* _Aim of the task_: Retype the run of lines that opens with the line containing "Recreate this scene" and closes with the line containing "cask face, metres", exactly and inclusively, but skip the pictures.

--- Begin Dataset entries ---

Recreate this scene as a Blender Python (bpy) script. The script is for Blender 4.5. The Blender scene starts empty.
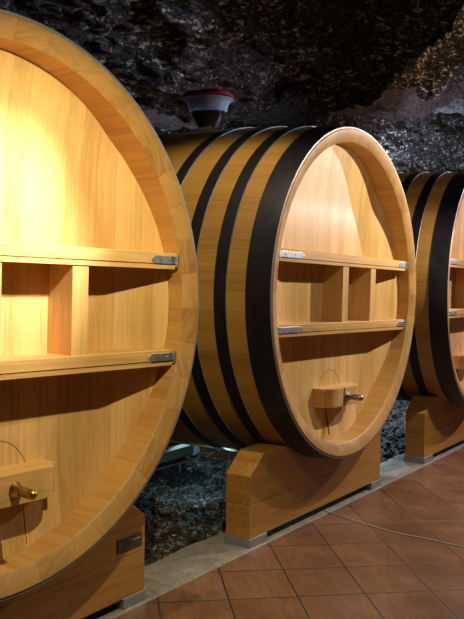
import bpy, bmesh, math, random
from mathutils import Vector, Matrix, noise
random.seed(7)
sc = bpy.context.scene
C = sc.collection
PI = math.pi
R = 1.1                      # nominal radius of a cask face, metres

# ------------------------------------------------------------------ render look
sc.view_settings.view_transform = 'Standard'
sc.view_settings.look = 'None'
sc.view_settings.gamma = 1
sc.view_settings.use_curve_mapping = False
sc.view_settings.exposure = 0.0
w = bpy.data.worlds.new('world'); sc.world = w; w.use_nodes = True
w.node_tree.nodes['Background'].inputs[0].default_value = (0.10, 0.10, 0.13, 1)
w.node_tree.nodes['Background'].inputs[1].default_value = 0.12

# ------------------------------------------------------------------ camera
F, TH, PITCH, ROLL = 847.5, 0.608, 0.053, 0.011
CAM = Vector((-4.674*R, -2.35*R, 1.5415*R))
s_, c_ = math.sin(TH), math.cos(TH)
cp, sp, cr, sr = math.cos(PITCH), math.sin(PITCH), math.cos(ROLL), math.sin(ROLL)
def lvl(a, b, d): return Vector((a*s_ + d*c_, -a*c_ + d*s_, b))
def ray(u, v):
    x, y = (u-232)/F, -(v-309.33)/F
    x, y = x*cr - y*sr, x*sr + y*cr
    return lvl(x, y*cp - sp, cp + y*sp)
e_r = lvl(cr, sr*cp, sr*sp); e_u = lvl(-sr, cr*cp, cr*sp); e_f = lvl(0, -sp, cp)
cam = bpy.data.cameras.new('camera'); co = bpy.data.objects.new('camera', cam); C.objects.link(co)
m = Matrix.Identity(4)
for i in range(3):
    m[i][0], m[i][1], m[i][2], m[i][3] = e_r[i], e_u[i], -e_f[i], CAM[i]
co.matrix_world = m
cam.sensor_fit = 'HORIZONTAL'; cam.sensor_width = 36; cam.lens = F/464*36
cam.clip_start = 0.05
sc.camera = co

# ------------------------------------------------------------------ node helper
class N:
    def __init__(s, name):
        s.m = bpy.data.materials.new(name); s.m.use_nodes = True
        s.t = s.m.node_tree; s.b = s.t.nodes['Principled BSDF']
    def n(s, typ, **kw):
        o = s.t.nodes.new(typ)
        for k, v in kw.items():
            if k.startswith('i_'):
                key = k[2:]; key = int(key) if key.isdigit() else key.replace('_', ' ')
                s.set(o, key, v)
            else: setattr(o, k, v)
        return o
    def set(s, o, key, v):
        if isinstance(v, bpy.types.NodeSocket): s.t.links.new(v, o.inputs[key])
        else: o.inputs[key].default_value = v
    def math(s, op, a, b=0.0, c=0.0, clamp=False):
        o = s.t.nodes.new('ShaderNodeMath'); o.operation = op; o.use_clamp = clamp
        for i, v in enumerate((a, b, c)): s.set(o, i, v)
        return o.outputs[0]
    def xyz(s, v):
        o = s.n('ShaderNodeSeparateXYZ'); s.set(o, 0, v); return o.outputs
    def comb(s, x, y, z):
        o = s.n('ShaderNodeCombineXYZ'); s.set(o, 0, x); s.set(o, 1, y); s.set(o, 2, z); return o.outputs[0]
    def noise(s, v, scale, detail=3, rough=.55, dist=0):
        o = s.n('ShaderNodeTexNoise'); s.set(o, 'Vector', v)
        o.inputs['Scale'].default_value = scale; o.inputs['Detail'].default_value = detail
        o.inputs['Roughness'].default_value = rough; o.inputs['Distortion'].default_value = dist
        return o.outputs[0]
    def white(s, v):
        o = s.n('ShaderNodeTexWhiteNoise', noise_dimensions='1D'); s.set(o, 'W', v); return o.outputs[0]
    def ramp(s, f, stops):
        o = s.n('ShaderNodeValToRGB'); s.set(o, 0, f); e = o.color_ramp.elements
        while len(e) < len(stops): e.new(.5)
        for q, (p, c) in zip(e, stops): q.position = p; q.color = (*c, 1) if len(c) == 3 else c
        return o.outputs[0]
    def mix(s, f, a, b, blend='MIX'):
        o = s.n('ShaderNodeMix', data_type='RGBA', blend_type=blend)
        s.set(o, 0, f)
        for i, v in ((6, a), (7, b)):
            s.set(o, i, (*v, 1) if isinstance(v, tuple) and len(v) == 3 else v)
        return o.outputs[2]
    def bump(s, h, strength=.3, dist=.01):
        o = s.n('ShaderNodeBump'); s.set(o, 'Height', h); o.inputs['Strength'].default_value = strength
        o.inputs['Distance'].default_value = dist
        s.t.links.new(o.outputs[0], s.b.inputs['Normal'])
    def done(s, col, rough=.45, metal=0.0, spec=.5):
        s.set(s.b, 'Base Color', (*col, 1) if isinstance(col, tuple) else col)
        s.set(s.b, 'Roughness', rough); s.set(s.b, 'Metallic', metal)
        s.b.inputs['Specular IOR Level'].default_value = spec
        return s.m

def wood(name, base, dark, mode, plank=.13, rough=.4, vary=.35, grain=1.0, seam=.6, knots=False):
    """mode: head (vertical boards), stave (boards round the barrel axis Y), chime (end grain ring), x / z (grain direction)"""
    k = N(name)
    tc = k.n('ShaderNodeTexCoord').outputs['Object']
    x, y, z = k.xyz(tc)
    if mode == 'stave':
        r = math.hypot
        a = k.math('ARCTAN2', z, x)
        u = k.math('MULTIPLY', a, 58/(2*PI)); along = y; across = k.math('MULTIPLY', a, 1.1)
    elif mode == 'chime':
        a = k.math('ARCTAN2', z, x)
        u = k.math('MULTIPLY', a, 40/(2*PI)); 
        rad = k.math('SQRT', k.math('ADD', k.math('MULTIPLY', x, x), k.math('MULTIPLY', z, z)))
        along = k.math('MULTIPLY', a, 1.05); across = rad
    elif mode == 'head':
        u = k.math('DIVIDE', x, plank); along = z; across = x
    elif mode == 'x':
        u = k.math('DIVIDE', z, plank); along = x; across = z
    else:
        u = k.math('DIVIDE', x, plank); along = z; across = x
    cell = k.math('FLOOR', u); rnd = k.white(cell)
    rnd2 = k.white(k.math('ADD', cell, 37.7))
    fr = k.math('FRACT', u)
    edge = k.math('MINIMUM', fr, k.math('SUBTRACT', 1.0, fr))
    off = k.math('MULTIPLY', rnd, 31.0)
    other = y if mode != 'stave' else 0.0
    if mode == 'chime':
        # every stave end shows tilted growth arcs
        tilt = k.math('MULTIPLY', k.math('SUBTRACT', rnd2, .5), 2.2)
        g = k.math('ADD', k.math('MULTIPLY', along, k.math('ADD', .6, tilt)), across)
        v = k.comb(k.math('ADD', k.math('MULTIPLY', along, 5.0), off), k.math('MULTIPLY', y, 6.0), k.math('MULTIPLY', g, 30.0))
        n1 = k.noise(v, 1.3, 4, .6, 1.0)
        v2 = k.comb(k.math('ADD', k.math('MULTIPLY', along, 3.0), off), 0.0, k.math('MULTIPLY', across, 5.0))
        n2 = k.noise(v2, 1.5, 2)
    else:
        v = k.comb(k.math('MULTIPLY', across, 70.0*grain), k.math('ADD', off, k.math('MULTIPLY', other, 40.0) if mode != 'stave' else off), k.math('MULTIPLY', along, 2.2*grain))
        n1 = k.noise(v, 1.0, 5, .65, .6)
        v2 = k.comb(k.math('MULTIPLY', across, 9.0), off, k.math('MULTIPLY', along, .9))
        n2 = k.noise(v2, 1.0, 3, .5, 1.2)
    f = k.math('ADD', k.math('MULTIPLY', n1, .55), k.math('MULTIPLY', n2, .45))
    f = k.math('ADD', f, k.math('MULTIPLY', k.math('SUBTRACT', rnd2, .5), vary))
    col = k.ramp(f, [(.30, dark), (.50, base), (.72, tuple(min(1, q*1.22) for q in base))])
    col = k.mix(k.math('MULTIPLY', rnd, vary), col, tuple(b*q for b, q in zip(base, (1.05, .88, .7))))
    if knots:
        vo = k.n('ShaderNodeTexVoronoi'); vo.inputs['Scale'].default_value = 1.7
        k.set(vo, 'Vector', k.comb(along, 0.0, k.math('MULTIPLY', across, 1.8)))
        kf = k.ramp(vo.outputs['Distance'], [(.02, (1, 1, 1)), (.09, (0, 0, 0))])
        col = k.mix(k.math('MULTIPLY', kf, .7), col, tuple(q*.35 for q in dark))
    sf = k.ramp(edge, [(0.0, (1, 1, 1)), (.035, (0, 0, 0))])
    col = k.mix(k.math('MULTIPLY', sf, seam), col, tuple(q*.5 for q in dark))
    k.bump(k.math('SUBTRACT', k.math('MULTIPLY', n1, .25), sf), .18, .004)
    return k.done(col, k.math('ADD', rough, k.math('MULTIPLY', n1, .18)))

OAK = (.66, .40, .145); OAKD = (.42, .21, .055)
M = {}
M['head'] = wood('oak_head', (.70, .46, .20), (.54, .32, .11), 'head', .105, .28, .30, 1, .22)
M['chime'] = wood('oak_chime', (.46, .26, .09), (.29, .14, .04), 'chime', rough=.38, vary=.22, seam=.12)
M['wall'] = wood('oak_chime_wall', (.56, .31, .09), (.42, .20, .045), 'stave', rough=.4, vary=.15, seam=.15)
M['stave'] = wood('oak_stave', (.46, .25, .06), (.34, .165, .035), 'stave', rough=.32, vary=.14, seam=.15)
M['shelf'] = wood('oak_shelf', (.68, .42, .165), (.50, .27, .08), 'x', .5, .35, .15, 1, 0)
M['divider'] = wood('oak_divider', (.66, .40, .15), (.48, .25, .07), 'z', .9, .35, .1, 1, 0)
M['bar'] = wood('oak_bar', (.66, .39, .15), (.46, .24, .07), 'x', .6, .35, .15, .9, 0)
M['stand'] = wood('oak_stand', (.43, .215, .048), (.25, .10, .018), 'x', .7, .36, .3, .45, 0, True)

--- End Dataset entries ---
--- Begin Dataset entries ---

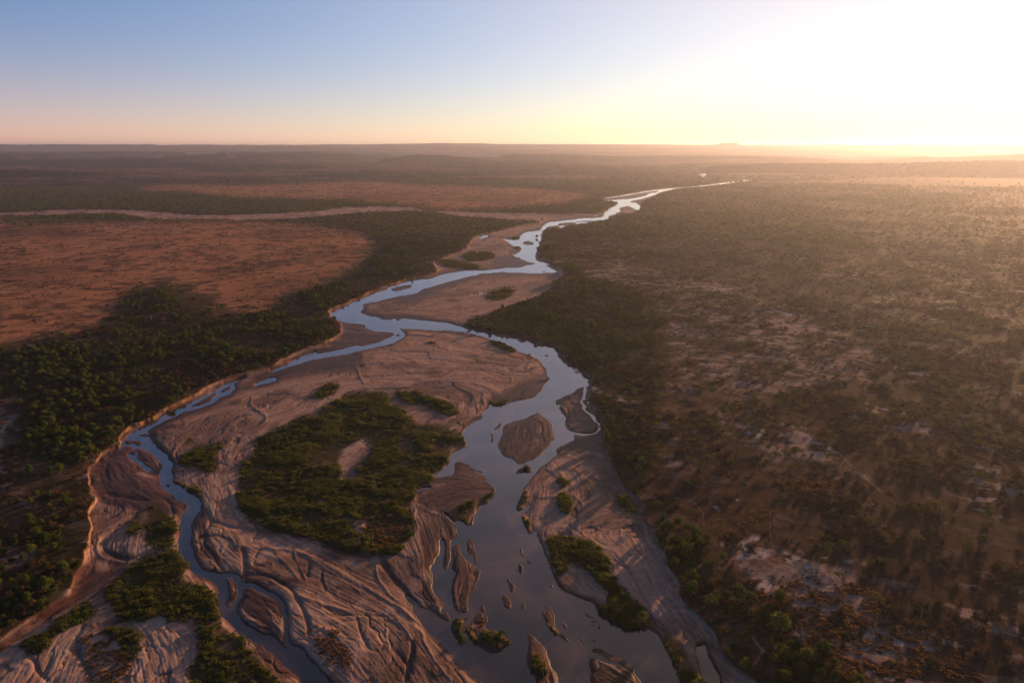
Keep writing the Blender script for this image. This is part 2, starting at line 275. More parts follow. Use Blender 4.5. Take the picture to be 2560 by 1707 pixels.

--- End Dataset entries ---

* _Solution to this problem_:
Recreate this scene as a Blender Python (bpy) script. The script is for Blender 4.5. The Blender scene starts empty.
import bpy, bmesh, math, random
from mathutils import Vector, Matrix, noise
random.seed(7)
sc = bpy.context.scene
C = sc.collection
PI = math.pi
R = 1.1                      # nominal radius of a cask face, metres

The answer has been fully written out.